Le vaste chantier pour décontaminer l'ex-Technoparc, qui devait être ouvert au plus tard cette année, est retardé d'au moins cinq ans.

La complexité, le coût des travaux et surtout les difficultés à trouver un accord avec les autres ordres de gouvernement expliqueraient ce retard. La Ville de Montréal a finalement signé une entente avec le ministère de l'Environnement et la Société des ponts fédéraux seulement en avril dernier pour décontaminer cet ancien dépotoir, qui a servi depuis 1860 à l'enfouissement de déchets domestiques et industriels extrêmement toxiques.

«C'est une solution globale, on va régler le problème pour l'ensemble du territoire touché, explique Josée Samson, ingénieure de section à la Direction de l'environnement de la Ville.
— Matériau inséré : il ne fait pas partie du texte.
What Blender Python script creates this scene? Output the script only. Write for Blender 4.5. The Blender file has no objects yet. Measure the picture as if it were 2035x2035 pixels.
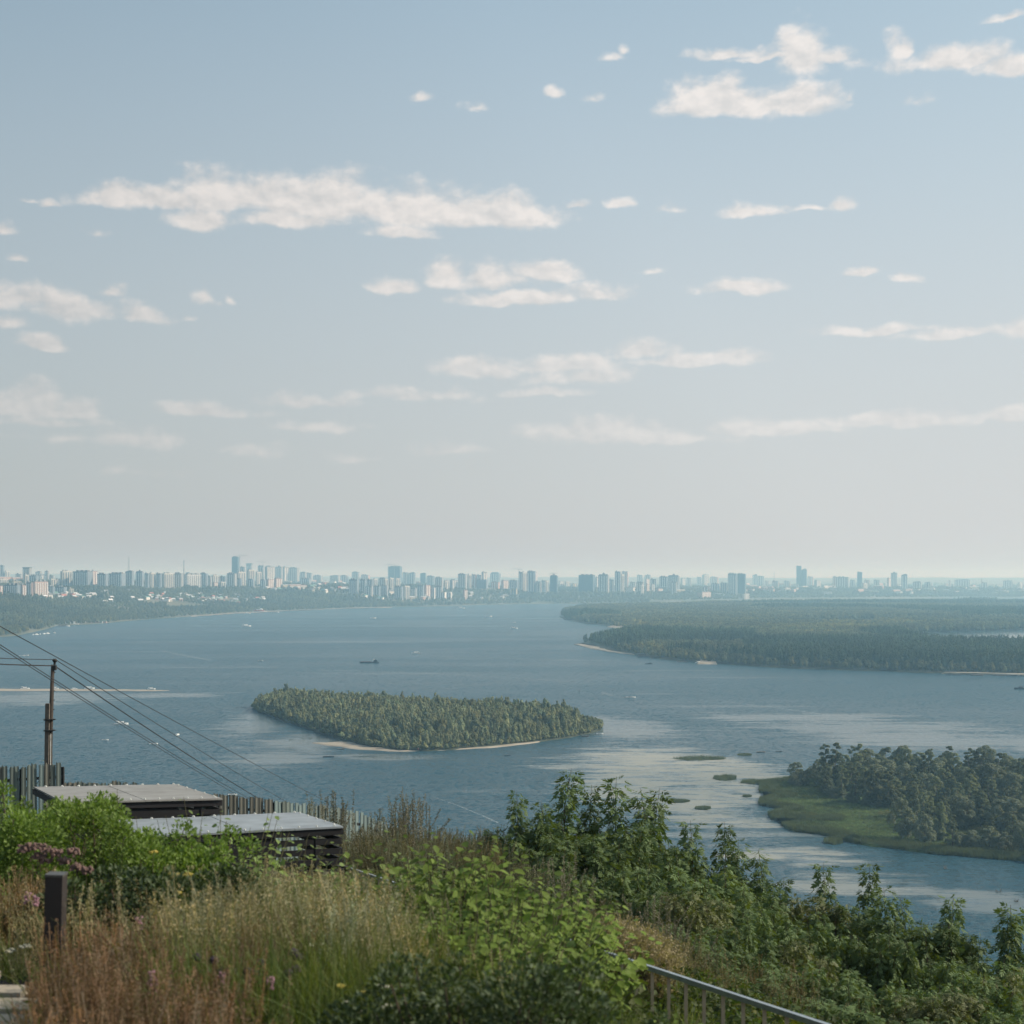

Il y a maintenant une volonté commune de s'y attaquer.»

On estime que le sol, composé de remblais sur le lit du Saint-Laurent, contiendrait de 4 à 8 millions de litres de diesel, ainsi que d'une à deux tonnes de biphényles polychlorés.

Selon un rapport du Centre d'excellence de Montréal en réhabilitation de sites (CEMRS), commandé par Montréal et rendu public en 2009, 530 m3 d'eau souterraine contaminée s'écouleraient tous les jours de ce terrain. L'organisme évalue à entre 70 et 122 millions les coûts liés à la réhabilitation de ce terrain situé en bordure de l'autoroute Bonaventure. Le traitement des contaminants représenterait de 40 à 61 millions, soit près de la moitié de la facture.

Une solution «inefficace»

À défaut d'y installer les pompes et les puits promis depuis près d'une décennie, la Ville de Montréal a renouvelé le 19 décembre dernier le contrat d'environ 100 000$ par année pour intercepter les écoulements d'hydrocarbures dans le fleuve, grâce à de gigantesques boudins absorbants. Cette mesure qui devait être temporaire est en fait utilisée depuis 1991.

«Ce n'est pas du tout efficace, c'est bien évident, déplore le militant environnementaliste Daniel Green, de la Société pour vaincre la pollution. Mais on nous cache les données, comme dans tout ce qui concerne ce dossier révoltant.»

Il souhaite ardemment pouvoir recueillir suffisamment de fonds, près de 50 000$, pour mener une vaste opération d'échantillonnage afin de prouver l'ampleur de la pollution dans le fleuve, «du jamais vu», selon l'écologiste américain Robert Kennedy fils.

M. Green souhaite établir hors de tout doute, devant un tribunal, que Montréal néglige ses responsabilités et traîne les pieds dans ce dossier. «Ce qu'il faut, c'est une obligation légale, par décision de cour, pour forcer la Ville à agir», dit-il. Il estime par ailleurs que les travaux annoncés pour la construction d'un nouveau pont Champlain vont empirer la situation: les vibrations causées par la forte affluence de poids lourds accéléreront l'écoulement des eaux contaminées, prédit-il.

Des saules prometteurs

La Ville de Montréal a investi plus de 5 millions jusqu'à maintenant pour ce terrain problématique, dont elle a hérité en 1989 pour la somme symbolique de 1$. On a notamment construit en 2005, au coût de 2 millions, un mur d'interception de 160 m près du pont Victoria. À partir de 2008, l'administration de l'ex-maire Gérald Tremblay a dit à plusieurs reprises son intention de réhabiliter ce terrain de près de 2 km de longueur sur 500 m de largeur, au plus tard à partir de 2012.

En 2009, un projet-pilote de traitement de la contamination par des plantes - en fait, des saules qui aspiraient l'azote ammoniacal - a été mis sur pied au coût de 370 000$. Il vient de se terminer. «Ça semble bien fonctionner... à petite échelle», indique

Mme Samson.

Ce ne sera clairement pas la solution retenue pour l'ensemble du terrain, dont le nom officiel est Parc d'entreprises de la Pointe-Saint-Charles. Selon la décision prise par le comité exécutif le 19 décembre, une étude de faisabilité sera lancée le mois prochain. D'ici à 2018, on prévoit décider de la solution la plus appropriée, préparer les plans et devis et lancer l'appel d'offres.